Экономист В. May считает, что из трех возможных вариантов экономического развития — «дирижистского», связанного с активным государственным регулированием, «либерального», предполагающего полный уход государства из экономики, и «институционального», основанного на стимулировании предпринимателей и инвесторов к работе на внутреннем рынке, — правительство избрало последний, отвергающий любые крайности. Исходя из этого, автор предлагает не противопоставлять государственное участие в экономике деятельности ФПГ и вертикально-интегрированных компаний (ВИК), а совместить обе тенденции, разработав соответствующие меры макроэкономической и институциональной политики. Их цель — поддержка инвестиционной активности «олигархов» при одновременной нейтрализации любых попыток монополизировать рынки. Только таким образом, указывает автор, мы сможем добиться превращения ФПГ и ВИК в важный инструмент совершенствования рыночной демократии.

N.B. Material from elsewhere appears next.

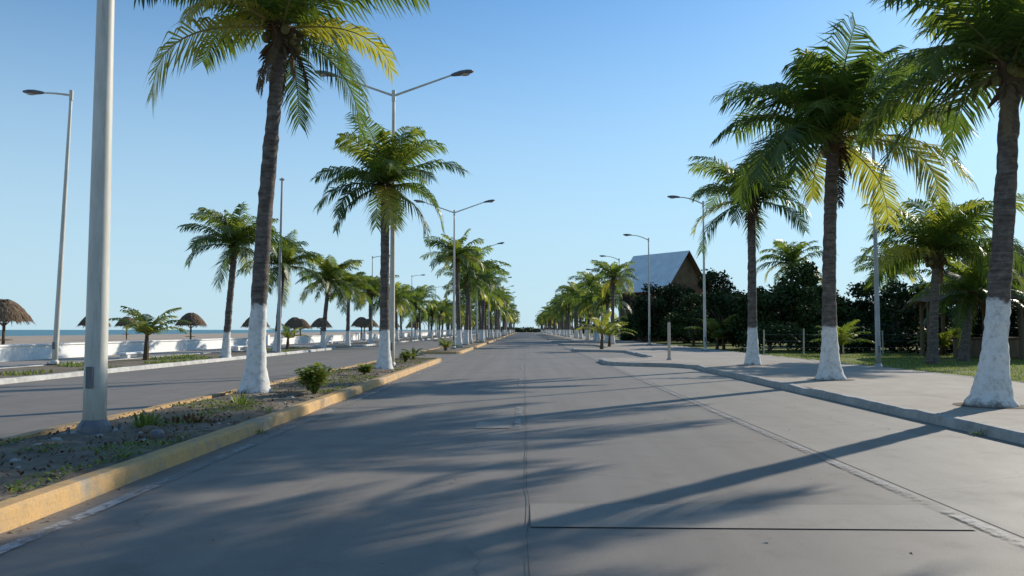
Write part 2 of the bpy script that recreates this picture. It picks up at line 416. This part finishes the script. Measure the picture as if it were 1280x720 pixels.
def trunk(H,lean,r0,r1,paint,bow=.0,seed=0,step=.1,nseg=16):
    b=MB(); n=int(H/step); pts=[];rad=[];at=[]
    rr=random.Random(seed)
    for i in range(n+1):
        t=i/n; z=H*t
        s=t**1.3
        x=lean[0]*s+bow*math.sin(math.pi*t); y=lean[1]*s
        pts.append((x,y,z-.03))
        fl=math.exp(-z/.45)
        r=r1+(r0-r1)*fl+ (r1*.22)*(1-t) 
        r*=1+.03*(1 if i%2 else -1)*rr.uniform(.2,1)+rr.uniform(-.02,.02)
        rad.append(r); at.append(z/paint if paint else 5)
    b.tube(pts,rad,'trunk',nseg,attr=at)
    b.v=[(v[0]+.025*noise.noise(Vector(v)*5),v[1]+.025*noise.noise(Vector(v)*5+Vector((9,0,0))),v[2]) for v in b.v]
    return b.mesh('palm_trunk',attr='paint',smooth=True),Vector(pts[-1])
def palm(x,y,H,lean=(0,0),r0=.32,r1=.14,paint=1.4,cs=1.0,cm=None,rot=None,bow=0,z=.13,parent=None,hi=True,name='palm_tree'):
    e=parent or empty(name,(x,y,z))
    off=Vector((0,0,0)) if not parent else Vector((x,y,z))
    me,top=trunk(H,lean,r0,r1,paint,bow,int(x*100+y),.1 if hi else .4,16 if hi else 8)
    obj('trunk',me,off,e)
    tilt=(-lean[1]/H*.7+R.uniform(-.06,.06),lean[0]/H*.7+R.uniform(-.06,.06),rot if rot is not None else R.uniform(0,6.28))
    obj('crown',cm or R.choice(CR),off+top+Vector((0,0,.12)),e,tilt,(cs,)*3)
    return e
palm(-5.72,17.0,7.85,(.42,.1),.36,.145,1.95,1.0,CRL,1.2,bow=-.03)
palm(-4.75,27.2,6.2,(-.02,0),.32,.14,1.4,.88,CR[3],.4)
palm(8.35,14.5,6.1,(.66,.2),.43,.16,1.95,.92,CR[1],2.2,bow=.08)
palm(8.35,22.0,6.55,(.2,0),.40,.16,1.5,.98,CRBIG,.9,bow=-.05)
palm(8.8,31,6.3,(.05,0),.34,.15,1.5,.84,CR[0],3.0)
palm(8.6,6.6,6.0,(-.2,0),.38,.16,1.8,1.0,CR[3],3.7)
palm(18.2,36,4.7,(.3,0),.3,.17,0,1.12,CR[4],.2,z=0)
palm(21.2,39,3.2,(.5,0),.3,.17,0,.9,CR[2],1.2,z=0)
palm(22.5,68,7.0,(.3,0),.3,.16,0,1.0,CRF[1],z=0)
palm(30,66,6.2,(.3,0),.3,.16,0,1.0,CRF[2],z=0)
for x,y,H,s,v in ((-14.6,39,5.4,.84,0),(-15.2,49,5.2,.85,2),(-15.0,59.5,4.9,.9,3),(-14.9,67.5,4.6,.85,1),(-15,78,4.9,.9,0)):
    palm(x,y,H,(R.uniform(-.1,.5),0),.28,.14,1.3,s,CR[v])
def prow(x,ys,H0):
    for y in ys:
        palm(x+R.uniform(-.5,.5),y,H0+R.uniform(-1.1,.9),(R.uniform(-.4,.4),R.uniform(-.2,.2)),.3,.15,1.4,R.uniform(.8,1.08),R.choice(CRF),hi=False)
prow(-5.2,[62,71,79,90,99,110],6.2)
prow(8.6,[74,81,89,97,106,115],5.5)
prow(-15,[88,97,108,119],5)
dp=empty('distant_palm_trees')
def far(x,y0,y1,st,H0):
    y=y0
    while y<y1:
        palm(x+R.uniform(-.6,.6),y,H0+R.uniform(-1.3,1.1),(R.uniform(-.4,.4),0),.3,.16,1.4,R.uniform(.8,1.08),R.choice(CRF),parent=dp,hi=False); y+=st*R.uniform(.7,1.3)
far(-5.2,119,400,8.5,6.2); far(8.6,124,400,8,5.8); far(-15,128,400,9,5); far(12.5,125,400,11,5.4); far(-21,120,400,18,4.5)

def young(x,y,h,L,n,seed,z=.13,lw=.05,ll=.62):
    rnd=random.Random(seed); e=empty('young_palm',(x,y,z)); b=MB()
    b.tube([(0,0,-.02),(0.02,0,h*.5),(.03,0,h)],[.14,.11,.07],'dead',8,.4); obj('stem',b.mesh('stem'),parent=e)
    b=MB()
    for i in range(n):
        frond(b,i*2.4+rnd.uniform(-.2,.2),.5+.85*i/n,L*rnd.uniform(.85,1.1),1.1,34,lw,.35+.5*rnd.random(),'frond',ll,rnd,.025)
    obj('crown',b.mesh('ycrown'),(.03,0,h*.9),e)
young(-17.1,36,1.2,2.0,10,1,lw=.07,ll=.8); young(5.4,55.8,1.1,2.3,12,2,lw=.07); young(-16.6,56,.8,1.6,8,3); young(-5.0,36,.15,.7,7,4); young(6.8,64,.9,2.0,10,5,lw=.07)
young(-5.2,53,.2,.9,8,6); young(18.5,47.5,.6,2.0,11,8,0,.07,.8); young(24.5,47.5,.5,1.8,11,9,0,.07,.8); young(14.4,60,.8,2.6,11,10,0,.08,.8)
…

Сегодня Россия стоит перед сложным выбором. Либо — окончательное срастание крупного бизнеса с властью и формирование корпоративной модели, опирающейся на государство и воспроизводящей многие черты советского отраслевого монополизма. Эффективность такой модели может быть высокой только в условиях постепенного ужесточения политического режима, вплоть до придания ему определенного набора признаков авторитаризма. Либо — демопонолизация с формированием открытой экономики конкурентного типа. Именно по такому пути в конечном счете пойдет Россия, уверял бизнесменов вслед за В. В. Путиным на Всероссийском форуме промышленников и предпринимателей в Краснодаре в конце января 2008 г. Д. А. Медведев, заявивший, что в XXI в. госкапитализм не может быть эффективным, а создание в России госкорпораций — явление временное.

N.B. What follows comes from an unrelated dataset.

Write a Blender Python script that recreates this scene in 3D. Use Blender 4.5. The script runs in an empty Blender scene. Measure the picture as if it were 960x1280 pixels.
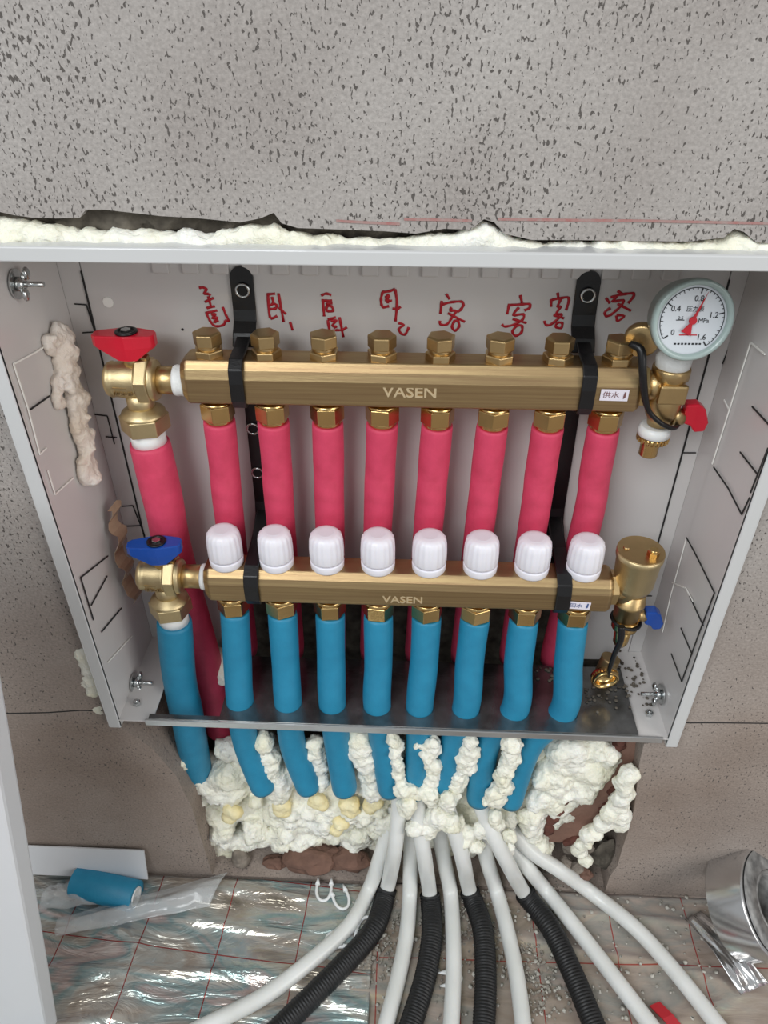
import bpy, bmesh, math, random
from mathutils import Vector, Matrix, noise
random.seed(7)
S = bpy.context.scene
COL = S.collection
PI = math.pi

# ------------------------------------------------------------------ camera, world, light, exposure
FPX = 947.6
FW = Vector((-0.03535484, 0.80631006, -0.59043554))
RT = Vector((0.99907191, 0.0430613, -0.00101836))
UP = Vector((-0.02460381, 0.58992357, 0.80708416))
CAM = Vector((0.0, -0.53, 1.01))
cd = bpy.data.cameras.new('camera')
cam = bpy.data.objects.new('camera', cd)
COL.objects.link(cam)
cd.sensor_fit = 'VERTICAL'
cd.sensor_height = 36.0
cd.lens = 36.0 * FPX / 1280.0
cd.clip_start = 0.01
m = Matrix.Identity(4)
for i, ax in enumerate((RT, UP, -FW)):
    for k in range(3):
        m[k][i] = ax[k]
m.translation = CAM
cam.matrix_world = m
S.camera = cam

w = bpy.data.worlds.new('room_daylight')
S.world = w
w.use_nodes = True
bg = w.node_tree.nodes['Background']
bg.inputs[0].default_value = (0.93, 0.97, 1.0, 1)
bg.inputs[1].default_value = 0.44

def area(name, loc, target, sx, sy, power, col):
    l = bpy.data.lights.new(name, 'AREA')
    l.shape = 'RECTANGLE'
    l.size, l.size_y, l.energy, l.color = sx, sy, power, col
    o = bpy.data.objects.new(name, l)
    COL.objects.link(o)
    o.location = loc
    o.rotation_euler = (Vector(target) - Vector(loc)).to_track_quat('-Z', 'Y').to_euler()
area('window_light', (-1.0, -1.9, 2.5), (0, 0, 0.6), 1.5, 1.3, 52, (0.95, 0.98, 1.0))
area('side_fill', (2.0, -1.5, 1.5), (0, 0, 0.6), 1.2, 1.6, 26, (1.0, 0.96, 0.92))  # added fill from the right to brighten the cabinet's side walls
S.view_settings.view_transform = 'Standard'
S.view_settings.look = 'None'
S.view_settings.gamma = 1.0
S.view_settings.use_curve_mapping = False
S.view_settings.exposure = 0.0

# a point of the place from where it is seen and how far from the camera's wall-parallel plane it lies
def ray(x, y):
    return FW + RT * ((x - 480) / FPX) - UP * ((y - 640) / FPX)
def P(x, y, D):
    d = ray(x, y)
    return CAM + d * (D / d.y)
def PZ(x, y, z):
    d = ray(x, y)
    return CAM + d * ((z - 1.01) / d.z)
def PX(x, y, X):
    d = ray(x, y)
    return CAM + d * (X / d.x)
def W(x, D, h):                      # x, distance, height below the camera
    return Vector((x, D - 0.53, 1.01 - h))

# ------------------------------------------------------------------ materials
MATS = {}
def mat(name, col, rough=0.5, metal=0.0, noise_amt=0.0, noise_scale=60, bump=0.0, bump_scale=200, stretch=(1, 1, 1),
        sub=0.0, coat=0.0, spec=0.5, alt=None):
    mt = bpy.data.materials.new(name)
    mt.use_nodes = True
    N, L = mt.node_tree.nodes, mt.node_tree.links
    b = N['Principled BSDF']
    b.inputs['Roughness'].default_value = rough
    b.inputs['Metallic'].default_value = metal
    b.inputs['Specular IOR Level'].default_value = spec
    b.inputs['Coat Weight'].default_value = coat
    if sub:
        b.inputs['Subsurface Weight'].default_value = sub
        b.inputs['Subsurface Radius'].default_value = (0.01, 0.008, 0.006)
        b.inputs['Subsurface Scale'].default_value = 0.5
    tc = N.new('ShaderNodeTexCoord')
    mp = N.new('ShaderNodeMapping')
    mp.inputs['Scale'].default_value = stretch
    L.new(tc.outputs['Object'], mp.inputs['Vector'])
    n = N.new('ShaderNodeTexNoise')
    n.inputs['Scale'].default_value = noise_scale
    n.inputs['Detail'].default_value = 4
    L.new(mp.outputs[0], n.inputs['Vector'])
    r = N.new('ShaderNodeValToRGB')
    c2 = alt if alt else tuple(c * (1 - noise_amt) for c in col)
    r.color_ramp.elements[0].position = 0.3
    r.color_ramp.elements[1].position = 0.7
    r.color_ramp.elements[0].color = (*c2, 1)
    r.color_ramp.elements[1].color = (*col, 1)
    L.new(n.outputs['Fac'], r.inputs[0])
    L.new(r.outputs[0], b.inputs['Base Color'])
    if bump:
        n2 = N.new('ShaderNodeTexNoise')
        n2.inputs['Scale'].default_value = bump_scale
        n2.inputs['Detail'].default_value = 3
        L.new(mp.outputs[0], n2.inputs['Vector'])
        bp = N.new('ShaderNodeBump')
        bp.inputs['Strength'].default_value = bump
        bp.inputs['Distance'].default_value = 0.002
        L.new(n2.outputs['Fac'], bp.inputs['Height'])
        L.new(bp.outputs[0], b.inputs['Normal'])
    MATS[name] = mt
    return mt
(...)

Со временем будет видно, в какой мере оправдаются подобные прогнозы. Пока же динамика экономического и социально-политического развития России показывает, что процесс формирования корпоративной экономики набрал сильную инерцию, и остановить его может лишь совокупное воздействие многих факторов — внутренних и внешних, экономических, политических и социальных, которые, как свидетельствуют современные российские реалии, едва ли сформируются в обозримом будущем.